El valor de tu nombre

A un ejecutivo muy capaz su comportamiento irascible en la cancha de tenis le costó perder una buena posición en la que estaba muy interesado. Su reputación de mal perdedor llegó a oídos de quienes lo querían contratar y fue suficiente para que desistieran de hacerlo. “¿Qué tiene que ver una cosa con otra?” preguntó. Le explicaron que uno es el mismo aunque esté en entornos diferentes, y que por ello optaron por otra persona con una conducta más consistente y confiable. Le costó aceptarlo.

A otro profesional, su fama de no ser muy trabajador ni dedicado le costó mucho en términos de empleablidad. Trató de cambiar su imagen desde afuera, siguiendo ciertas pautas de conductas “aceptadas” y aprendió a “venderse” bien, pero no cambió realmente su forma de trabajar, ni se preocupó por contribuir al resultado o de generar logros. No cambió sus valores. Se olvidó de que la imagen no es sino el reflejo de la actitud con la escogemos vivir y que la verdad siempre se sabe. ¡Aún sigue cambiando de trabajo, involuntariamente, cada dos o tres años!

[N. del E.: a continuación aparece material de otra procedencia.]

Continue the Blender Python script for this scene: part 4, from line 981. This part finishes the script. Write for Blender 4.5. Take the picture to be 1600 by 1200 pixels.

Un personaje público sintió que el poder que ostentaba lo ponía por encima de toda norma ética válida para otros y que podía actuar con impunidad sin que eso afectara su imagen o reputación. Dejó de lado su integridad, especialmente para con su familia, sintiéndose por encima del bien y el mal. Creyó, con arrogancia, que podía exhibir distintos valores según el ámbito o la situación sin que nadie se diera cuenta. Se olvidó de que la mala fama cruza sectores, ámbitos y trasciende épocas, y que lo incorrecto siempre salta a la luz. Se sorprendió cuando empezó a perder su prestigio, el respeto de sus amigos y el valor de su palabra.

Todos sabemos el esfuerzo y el tiempo que toman labrarse una buena reputación, un buen nombre y, sobretodo, una palabra que vale y es reconocida como seria. Ese prestigio personal abre puertas y genera credibilidad y confianza: es la base de la empleabilidad, del éxito en los negocios duraderos y socialmente responsables y de las relaciones personales a todo nivel.

Sabemos que la buena reputación es siempre bien ganada, no acepta atajos, exige esfuerzo honesto y muchas veces sacrificio. Y que el buen nombre se sostiene en el tiempo en base a integridad, ética y valores fundamentales en todos los aspectos de la vida, sin excepción.

Para mantener una buena reputación no hay que ser infalible ni mucho menos un santo, pero si uno se equivoca, o lo hizo en el pasado, es importante rectificar y enmendar errores con humildad, autenticidad y una franca actitud de aprendizaje. El trabajo serio y muy profesional, la honestidad a prueba de balas, el estricto respeto a nuestra palabra y la integridad de nuestros actos en todos los ámbitos en los que nos movemos, son el único camino para lograr una buena reputación en el tiempo.

A nadie le gusta enterarse de que no goza de buena reputación: vale la pena sondearla de cuando en cuando y, sobretodo, ¡asegurarse de merecerla! Siempre es más fácil culpar a los demás de ser celosos, egoístas o envidiosos. Obviamente, uno no le puede caer bien a todas las personas ni podemos esperar que todos nos aprecien como sentimos que merecemos, pero la responsabilidad de una buena reputación es nuestra y de nadie más! Sin excusas.